1987 Guild D-17 Dreadnought Guitar

Guild D-17s are great boxes and definitely built more for the working-man guitarist. They have an arched, ply back and solid mahogany top -- both of which lend durability and extra punch to the sound. Good ones of these sound a lot like an outsize Martin 00-15 (or 00-17), with lots of woody warmth and a plain, forward sound. This checks those boxes and the long scale definitely pushes a lot of its sound right out front. It's a lot of fun for fill and lead work because of that, but bang-on strumming sounds just as good.

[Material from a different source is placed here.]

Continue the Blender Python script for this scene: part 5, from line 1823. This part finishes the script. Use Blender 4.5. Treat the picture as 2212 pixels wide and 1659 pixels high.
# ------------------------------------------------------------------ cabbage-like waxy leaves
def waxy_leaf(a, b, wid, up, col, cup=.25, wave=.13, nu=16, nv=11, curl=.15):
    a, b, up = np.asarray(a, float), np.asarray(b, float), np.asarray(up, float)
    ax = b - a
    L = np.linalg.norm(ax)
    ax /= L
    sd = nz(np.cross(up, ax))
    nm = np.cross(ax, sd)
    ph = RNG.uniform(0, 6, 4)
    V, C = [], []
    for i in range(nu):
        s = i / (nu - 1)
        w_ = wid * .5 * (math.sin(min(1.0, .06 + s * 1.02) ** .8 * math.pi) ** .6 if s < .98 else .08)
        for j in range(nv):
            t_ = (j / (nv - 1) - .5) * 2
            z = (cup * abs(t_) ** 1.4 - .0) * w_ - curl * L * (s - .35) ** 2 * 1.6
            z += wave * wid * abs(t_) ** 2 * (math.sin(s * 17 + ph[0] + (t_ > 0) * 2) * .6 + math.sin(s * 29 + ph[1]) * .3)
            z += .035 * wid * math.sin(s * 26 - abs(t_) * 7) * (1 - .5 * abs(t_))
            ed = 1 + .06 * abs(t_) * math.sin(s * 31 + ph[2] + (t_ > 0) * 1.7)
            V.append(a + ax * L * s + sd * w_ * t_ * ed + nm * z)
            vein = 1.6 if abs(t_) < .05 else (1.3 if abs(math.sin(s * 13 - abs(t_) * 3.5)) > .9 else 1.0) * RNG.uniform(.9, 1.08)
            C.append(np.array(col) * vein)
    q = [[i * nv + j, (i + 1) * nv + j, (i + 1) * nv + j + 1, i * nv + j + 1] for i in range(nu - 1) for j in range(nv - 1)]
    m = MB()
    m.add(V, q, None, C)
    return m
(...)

A customer of mine sent this in for consignment and it's a quite-clean guitar save for a couple of repaired hairline cracks in the top and a little finish-cracking around the nut. The finish is glossy and pretty, the neck is slim and fast like a modern electric, and it seems to be a very stable guitar as it hasn't had a neck reset and the saddle is still nice and tall and the neck is straight and good to go.

Specs are: 25 1/2" scale length, 1 5/8" nut width, 1 3/8" string spacing at the nut, 2 1/8" spacing at the bridge, 15 3/4" lower bout, 11 1/2" upper bout, and 5 1/8" side depth at the endblock. Action is spot-on at 3/32" EA and 1/16" DGBE at the 12th fret and it's wearing 54w-12 gauges. The neck has a very slim, electric-style C-shape to its rear and a ~14" radius to the board.

Materials are: solid mahogany top, mahogany back and sides, and ply+arched mahogany back. The neck is mahogany and the board and bridge are rosewood. There's multi-ply white binding on the back and top edges and it sports a black pickguard. It appears to be all-original, too, down to the pins.

Condition issues: there are two repaired hairline cracks to the bass-side of the bridge on the top and the center seam below the bridge was cleated at some point in the past.

Work included: a fret level/dress, repair to the two top cracks (cleats and fill), a reglue of a tonebar brace, and general setup. It's ready to go and plays on-the-dot.

It comes with: a presumably-original, good-quality, hard case.

The saddle only needed a little compensation for the B-string slot but was otherwise good to go.

I tried to get some ugly glare on the hairline cracks on the top to show them off. They're nowhere near so obvious when you're playing/looking at the guitar, but I wanted to be sure folks knew where they were. They're sealed and cleated from behind.